» RECORDED DATA:

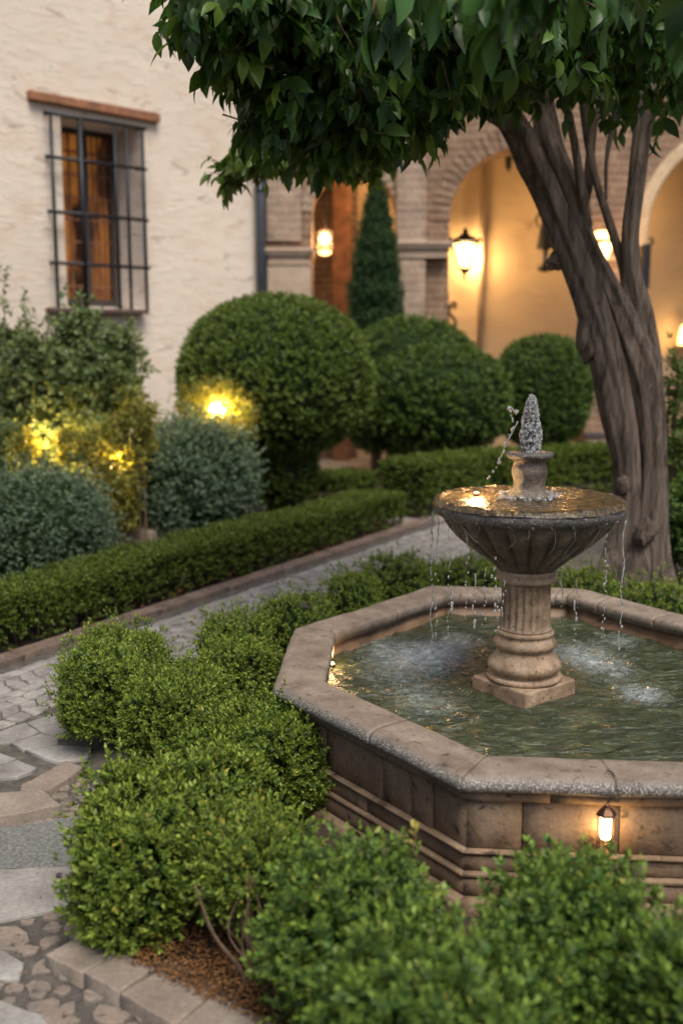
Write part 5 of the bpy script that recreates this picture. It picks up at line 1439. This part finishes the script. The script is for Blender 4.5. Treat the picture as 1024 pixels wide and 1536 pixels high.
o = leaves_mesh('fallen_leaf', np.array([q, q + np.array([.004, .004, .002])]), np.array([[.2, 1, .3], [.8, .6, .5]]), np.array([[0, -.3, 1], [.3, 0, 1.0]]), np.array([.03, .024]), np.array([.6, .6]), np.zeros(2), M['darkleaf'] if 'darkleaf' in M else M['darkwood'], None)
tag(o, 'single curled black leaf lying on the pale screed', 'leaf')

# ================================================================== CAMERA AND LIGHT
cam = bpy.data.cameras.new('camera'); co_ = bpy.data.objects.new('camera', cam); COL.objects.link(co_)
co_.location = (0, 0, H); co_.rotation_euler = (PI / 2 - PITCH, 0, 0)
cam.sensor_fit = 'VERTICAL'; cam.sensor_height = 36; cam.sensor_width = 24; cam.lens = 36 * F / 1536; cam.clip_end = 400; cam.clip_start = .05
cam.dof.use_dof = True; cam.dof.focus_distance = 4.55; cam.dof.aperture_fstop = 1.25; cam.dof.aperture_blades = 0
S.camera = co_
w = bpy.data.worlds.new('World'); S.world = w; w.use_nodes = True; nt = w.node_tree
sky = nt.nodes.new('ShaderNodeTexSky'); sky.sky_type = 'NISHITA'; sky.sun_disc = False
SE, SR = math.radians(59), math.radians(158)
sky.sun_elevation = SE; sky.sun_rotation = SR; sky.dust_density = 4.0; sky.ozone_density = .3; sky.air_density = .7
bg = nt.nodes['Background']; nt.links.new(sky.outputs[0], bg.inputs[0]); bg.inputs[1].default_value = .088
sun = bpy.data.lights.new('sun', 'SUN'); sun.energy = 2.1; sun.angle = math.radians(32); sun.color = (1, .94, .84)
so = bpy.data.objects.new('sun', sun); COL.objects.link(so)
dv_ = Vector((math.sin(SR) * math.cos(SE), math.cos(SR) * math.cos(SE), math.sin(SE)))
so.rotation_euler = dv_.to_track_quat('Z', 'Y').to_euler()
S.view_settings.view_transform = 'Standard'; S.view_settings.look = 'None'; S.view_settings.exposure = .9; S.view_settings.gamma = 1.0
S.view_settings.use_curve_mapping = False
S.cycles.use_denoising = True
try: S.cycles.denoiser = 'OPENIMAGEDENOISE'
except Exception: pass
S.cycles.max_bounces = 8; S.cycles.diffuse_bounces = 3; S.cycles.glossy_bounces = 3; S.cycles.transmission_bounces = 5; S.cycles.transparent_max_bounces = 8
S.cycles.caustics_reflective = False; S.cycles.caustics_refractive = False; S.cycles.sample_clamp_indirect = 6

» WRITTEN PROBLEM:
Make an exact copy of all the material, but keep the pictures out of it.

» CORRECT OUTPUT:
Write part 5 of the bpy script that recreates this picture. It picks up at line 1439. This part finishes the script. The script is for Blender 4.5. Treat the picture as 1024 pixels wide and 1536 pixels high.
o = leaves_mesh('fallen_leaf', np.array([q, q + np.array([.004, .004, .002])]), np.array([[.2, 1, .3], [.8, .6, .5]]), np.array([[0, -.3, 1], [.3, 0, 1.0]]), np.array([.03, .024]), np.array([.6, .6]), np.zeros(2), M['darkleaf'] if 'darkleaf' in M else M['darkwood'], None)
tag(o, 'single curled black leaf lying on the pale screed', 'leaf')

# ================================================================== CAMERA AND LIGHT
cam = bpy.data.cameras.new('camera'); co_ = bpy.data.objects.new('camera', cam); COL.objects.link(co_)
co_.location = (0, 0, H); co_.rotation_euler = (PI / 2 - PITCH, 0, 0)
cam.sensor_fit = 'VERTICAL'; cam.sensor_height = 36; cam.sensor_width = 24; cam.lens = 36 * F / 1536; cam.clip_end = 400; cam.clip_start = .05
cam.dof.use_dof = True; cam.dof.focus_distance = 4.55; cam.dof.aperture_fstop = 1.25; cam.dof.aperture_blades = 0
S.camera = co_
w = bpy.data.worlds.new('World'); S.world = w; w.use_nodes = True; nt = w.node_tree
sky = nt.nodes.new('ShaderNodeTexSky'); sky.sky_type = 'NISHITA'; sky.sun_disc = False
SE, SR = math.radians(59), math.radians(158)
sky.sun_elevation = SE; sky.sun_rotation = SR; sky.dust_density = 4.0; sky.ozone_density = .3; sky.air_density = .7
bg = nt.nodes['Background']; nt.links.new(sky.outputs[0], bg.inputs[0]); bg.inputs[1].default_value = .088
sun = bpy.data.lights.new('sun', 'SUN'); sun.energy = 2.1; sun.angle = math.radians(32); sun.color = (1, .94, .84)
so = bpy.data.objects.new('sun', sun); COL.objects.link(so)
dv_ = Vector((math.sin(SR) * math.cos(SE), math.cos(SR) * math.cos(SE), math.sin(SE)))
so.rotation_euler = dv_.to_track_quat('Z', 'Y').to_euler()
S.view_settings.view_transform = 'Standard'; S.view_settings.look = 'None'; S.view_settings.exposure = .9; S.view_settings.gamma = 1.0
S.view_settings.use_curve_mapping = False
S.cycles.use_denoising = True
try: S.cycles.denoiser = 'OPENIMAGEDENOISE'
except Exception: pass
S.cycles.max_bounces = 8; S.cycles.diffuse_bounces = 3; S.cycles.glossy_bounces = 3; S.cycles.transmission_bounces = 5; S.cycles.transparent_max_bounces = 8
S.cycles.caustics_reflective = False; S.cycles.caustics_refractive = False; S.cycles.sample_clamp_indirect = 6